Les discothèques ont plaidé leur cause au Conseil d’État le 19 mai pour exiger une réouverture le 30 juin. Deux référés-libertés, celui de l'Union des métiers et des industries de l'hôtellerie (UMIH) et celui du Syndicat national des discothèques et lieux de loisirs (SNDLL), ont été examinés, et la décision devrait être prononcée en début de semaine prochaine.
En cause, la catégorisation des établissements recevant du public (ERP). Selon le décret du 31 mai 2020, les «salles de danse et salles de jeu» et «restaurants et débit de boisson» sont des catégories différentes.
Le 18 juin, une zone d’urgence temporaire de la fête (ZUT) ouvrira à Paris. L’initiative prévoit la création d’espaces extérieurs de fête pour accueillir un public restreint pendant l’été. Nantes, Lyon et Brest souhaitent suivre l’exemple.
Une soirée-test envisagée?
Entre-temps, une discothèque-test pourrait se tenir et donner un coup de pousse à l’éventuelle réouverture, a appris Le Figaro auprès de l’UMIH Nuit.
Selon Michael Fox, il serait pourtant «beaucoup plus intelligent» de se baser sur les résultats du concert d’essai prévu à Bercy le 29 mai pour gagner du temps.
«Le temps d’organiser le test, le temps d’avoir le résultat du test… il faudra plusieurs semaines» et la réouverture n’aura lieu qu’en septembre si l’exécutif décide d’organiser une soirée-test après Bercy et dans les conditions similaires à Bercy.

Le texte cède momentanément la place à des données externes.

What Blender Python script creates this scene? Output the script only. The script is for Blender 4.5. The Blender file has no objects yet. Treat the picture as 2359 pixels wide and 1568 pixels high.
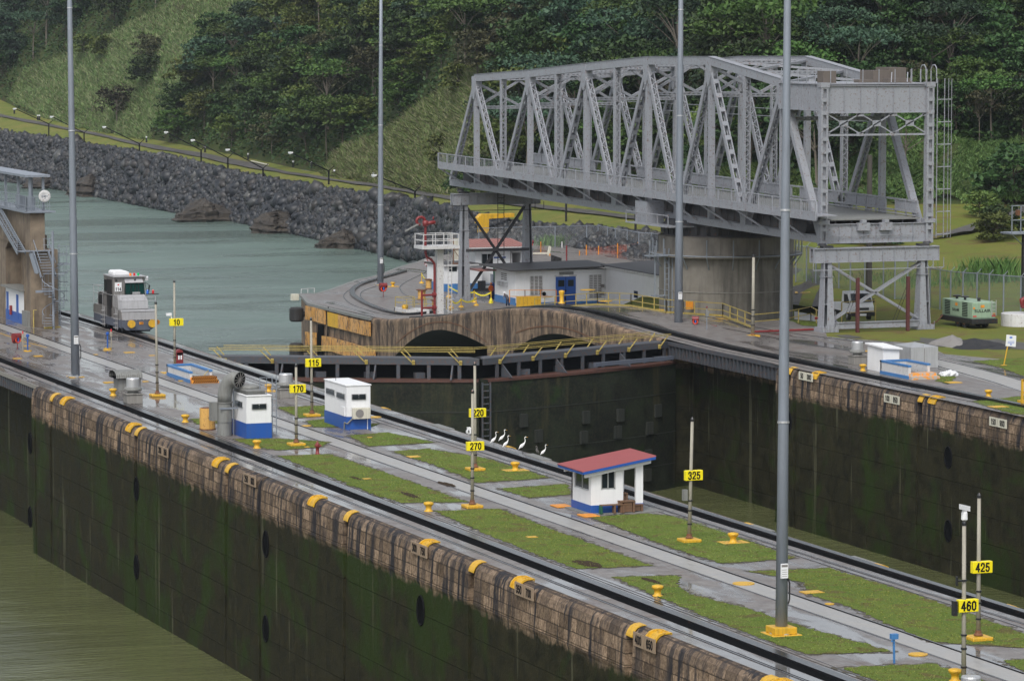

«Du local dirigé nationalement»
Une quinzaine de maires se sont prononcés pour la réouverture. Une belle «action médiatique» qui n’a «malheureusement pas beaucoup de portée», estime l’interlocuteur de Sputnik, rappelant que le soutien des députés aux établissements de nuit «n’a jamais fonctionné» au début de la crise sanitaire.
«Le gouvernement ne veut pas, malgré ce qu’il dit, de local dirigé localement. Il veut du local dirigé nationalement», résume Michael Fox.